#### [Collected data]
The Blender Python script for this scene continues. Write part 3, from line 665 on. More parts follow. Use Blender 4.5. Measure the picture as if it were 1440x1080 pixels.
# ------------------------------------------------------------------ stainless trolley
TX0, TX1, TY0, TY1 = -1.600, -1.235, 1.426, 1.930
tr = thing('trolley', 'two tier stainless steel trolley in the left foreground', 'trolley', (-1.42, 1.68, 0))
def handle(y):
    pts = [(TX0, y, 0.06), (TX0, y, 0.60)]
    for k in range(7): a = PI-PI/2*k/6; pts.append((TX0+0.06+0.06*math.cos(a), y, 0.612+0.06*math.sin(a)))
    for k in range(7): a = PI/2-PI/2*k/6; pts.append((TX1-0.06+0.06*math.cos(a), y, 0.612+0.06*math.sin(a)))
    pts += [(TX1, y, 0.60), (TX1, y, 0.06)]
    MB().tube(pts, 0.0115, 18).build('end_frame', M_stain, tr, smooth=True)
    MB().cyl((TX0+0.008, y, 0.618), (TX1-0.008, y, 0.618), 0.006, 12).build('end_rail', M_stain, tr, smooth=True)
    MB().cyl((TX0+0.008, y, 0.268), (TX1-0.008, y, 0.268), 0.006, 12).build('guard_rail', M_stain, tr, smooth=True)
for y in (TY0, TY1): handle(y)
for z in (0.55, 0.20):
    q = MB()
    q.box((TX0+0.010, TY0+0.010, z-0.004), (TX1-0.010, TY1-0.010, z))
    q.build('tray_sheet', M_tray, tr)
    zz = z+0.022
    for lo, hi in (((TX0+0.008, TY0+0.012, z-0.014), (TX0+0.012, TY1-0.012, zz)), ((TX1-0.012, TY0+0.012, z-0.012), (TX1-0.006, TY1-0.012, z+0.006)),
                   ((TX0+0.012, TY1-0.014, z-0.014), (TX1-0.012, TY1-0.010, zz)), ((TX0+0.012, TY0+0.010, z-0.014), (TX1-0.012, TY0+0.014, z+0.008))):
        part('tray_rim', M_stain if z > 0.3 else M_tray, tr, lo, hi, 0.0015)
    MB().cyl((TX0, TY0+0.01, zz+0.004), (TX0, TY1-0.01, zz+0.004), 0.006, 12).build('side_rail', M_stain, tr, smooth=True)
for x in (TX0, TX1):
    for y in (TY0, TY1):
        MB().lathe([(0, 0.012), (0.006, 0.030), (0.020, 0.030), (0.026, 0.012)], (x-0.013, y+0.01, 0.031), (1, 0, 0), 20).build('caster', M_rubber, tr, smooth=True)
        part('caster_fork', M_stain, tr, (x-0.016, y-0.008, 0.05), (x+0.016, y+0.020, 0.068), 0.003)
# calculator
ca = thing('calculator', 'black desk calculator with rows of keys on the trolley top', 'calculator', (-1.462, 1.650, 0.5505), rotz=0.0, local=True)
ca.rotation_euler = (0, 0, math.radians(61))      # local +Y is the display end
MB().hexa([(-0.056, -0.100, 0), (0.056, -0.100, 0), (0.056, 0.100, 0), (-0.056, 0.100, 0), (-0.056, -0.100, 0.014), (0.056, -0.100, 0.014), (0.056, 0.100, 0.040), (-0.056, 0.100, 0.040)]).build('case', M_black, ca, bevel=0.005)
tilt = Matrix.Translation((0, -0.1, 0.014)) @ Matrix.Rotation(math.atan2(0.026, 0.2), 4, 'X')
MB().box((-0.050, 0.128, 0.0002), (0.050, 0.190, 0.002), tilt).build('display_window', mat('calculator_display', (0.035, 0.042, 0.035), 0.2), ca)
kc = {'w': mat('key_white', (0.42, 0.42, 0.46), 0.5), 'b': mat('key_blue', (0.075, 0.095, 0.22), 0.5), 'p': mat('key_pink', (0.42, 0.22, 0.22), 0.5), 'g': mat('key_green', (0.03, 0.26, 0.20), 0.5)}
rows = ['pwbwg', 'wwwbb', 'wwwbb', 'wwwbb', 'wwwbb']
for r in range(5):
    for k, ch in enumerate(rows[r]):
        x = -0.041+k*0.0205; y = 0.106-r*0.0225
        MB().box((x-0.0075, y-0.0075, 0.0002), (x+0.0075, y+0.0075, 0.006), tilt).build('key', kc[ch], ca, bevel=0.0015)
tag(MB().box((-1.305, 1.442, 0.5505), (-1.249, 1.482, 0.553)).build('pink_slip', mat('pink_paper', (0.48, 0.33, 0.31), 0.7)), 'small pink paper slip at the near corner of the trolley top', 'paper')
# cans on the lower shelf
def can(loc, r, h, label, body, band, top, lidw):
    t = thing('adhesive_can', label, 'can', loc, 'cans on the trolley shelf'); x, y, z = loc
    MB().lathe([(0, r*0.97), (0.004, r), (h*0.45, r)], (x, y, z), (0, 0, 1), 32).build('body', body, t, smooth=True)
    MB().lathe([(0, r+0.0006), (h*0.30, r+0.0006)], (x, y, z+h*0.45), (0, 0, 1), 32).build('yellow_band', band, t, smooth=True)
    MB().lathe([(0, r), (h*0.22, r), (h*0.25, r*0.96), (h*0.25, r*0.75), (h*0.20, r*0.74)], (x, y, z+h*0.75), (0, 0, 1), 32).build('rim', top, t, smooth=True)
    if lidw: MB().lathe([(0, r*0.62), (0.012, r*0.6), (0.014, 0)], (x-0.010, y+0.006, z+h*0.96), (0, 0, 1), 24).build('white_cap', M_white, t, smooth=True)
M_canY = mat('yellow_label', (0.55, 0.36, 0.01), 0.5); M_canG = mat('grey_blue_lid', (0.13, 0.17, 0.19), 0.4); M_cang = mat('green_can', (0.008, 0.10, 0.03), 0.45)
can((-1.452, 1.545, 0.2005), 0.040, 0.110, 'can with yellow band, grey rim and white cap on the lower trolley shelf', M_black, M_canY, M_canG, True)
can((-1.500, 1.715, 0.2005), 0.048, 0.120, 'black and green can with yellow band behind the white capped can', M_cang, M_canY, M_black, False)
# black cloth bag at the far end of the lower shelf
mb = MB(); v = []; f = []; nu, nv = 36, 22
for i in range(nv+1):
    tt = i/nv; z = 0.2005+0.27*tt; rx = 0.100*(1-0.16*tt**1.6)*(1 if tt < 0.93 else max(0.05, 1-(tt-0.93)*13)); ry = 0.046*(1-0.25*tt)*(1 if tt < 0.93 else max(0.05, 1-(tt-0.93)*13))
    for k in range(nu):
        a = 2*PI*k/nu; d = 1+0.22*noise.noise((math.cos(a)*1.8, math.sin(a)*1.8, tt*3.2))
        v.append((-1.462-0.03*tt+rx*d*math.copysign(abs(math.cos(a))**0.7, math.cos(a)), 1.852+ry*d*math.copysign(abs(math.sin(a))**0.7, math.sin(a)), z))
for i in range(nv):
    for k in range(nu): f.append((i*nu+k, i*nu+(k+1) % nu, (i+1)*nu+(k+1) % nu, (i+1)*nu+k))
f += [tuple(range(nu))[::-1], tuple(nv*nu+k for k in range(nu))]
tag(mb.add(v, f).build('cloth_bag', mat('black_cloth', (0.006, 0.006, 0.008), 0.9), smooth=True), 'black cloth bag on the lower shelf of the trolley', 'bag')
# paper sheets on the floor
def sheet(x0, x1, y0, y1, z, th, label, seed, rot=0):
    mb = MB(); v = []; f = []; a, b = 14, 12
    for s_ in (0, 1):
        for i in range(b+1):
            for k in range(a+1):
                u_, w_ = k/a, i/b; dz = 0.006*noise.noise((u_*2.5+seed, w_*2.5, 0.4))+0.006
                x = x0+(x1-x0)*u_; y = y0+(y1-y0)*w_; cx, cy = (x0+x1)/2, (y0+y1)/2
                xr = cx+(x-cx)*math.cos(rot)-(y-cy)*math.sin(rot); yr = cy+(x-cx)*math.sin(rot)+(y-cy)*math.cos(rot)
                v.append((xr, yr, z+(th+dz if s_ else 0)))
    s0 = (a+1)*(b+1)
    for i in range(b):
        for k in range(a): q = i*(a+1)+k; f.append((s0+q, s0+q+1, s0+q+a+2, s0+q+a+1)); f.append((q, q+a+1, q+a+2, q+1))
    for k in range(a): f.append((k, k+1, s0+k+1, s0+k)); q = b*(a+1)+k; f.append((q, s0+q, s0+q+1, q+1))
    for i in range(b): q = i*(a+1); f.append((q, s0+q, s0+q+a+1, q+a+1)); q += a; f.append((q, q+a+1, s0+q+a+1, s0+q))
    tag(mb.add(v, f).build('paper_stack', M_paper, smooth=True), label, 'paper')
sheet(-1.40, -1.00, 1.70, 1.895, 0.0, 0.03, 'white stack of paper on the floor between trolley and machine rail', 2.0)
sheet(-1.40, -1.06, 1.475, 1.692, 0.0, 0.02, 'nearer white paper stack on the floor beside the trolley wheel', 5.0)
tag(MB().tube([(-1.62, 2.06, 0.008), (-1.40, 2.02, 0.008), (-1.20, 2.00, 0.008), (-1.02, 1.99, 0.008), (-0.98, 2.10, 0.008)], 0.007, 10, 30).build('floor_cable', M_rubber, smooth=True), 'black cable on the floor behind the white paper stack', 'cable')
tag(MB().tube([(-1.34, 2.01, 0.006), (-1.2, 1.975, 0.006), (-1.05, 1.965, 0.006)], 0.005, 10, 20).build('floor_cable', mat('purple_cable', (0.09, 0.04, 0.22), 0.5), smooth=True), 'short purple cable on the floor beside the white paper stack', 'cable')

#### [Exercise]
Scan the material above. Return every line containing the string "part".

#### [The completed task]
The Blender Python script for this scene continues. Write part 3, from line 665 on. More parts follow. Use Blender 4.5. Measure the picture as if it were 1440x1080 pixels.
        part('tray_rim', M_stain if z > 0.3 else M_tray, tr, lo, hi, 0.0015)
        part('caster_fork', M_stain, tr, (x-0.016, y-0.008, 0.05), (x+0.016, y+0.020, 0.068), 0.003)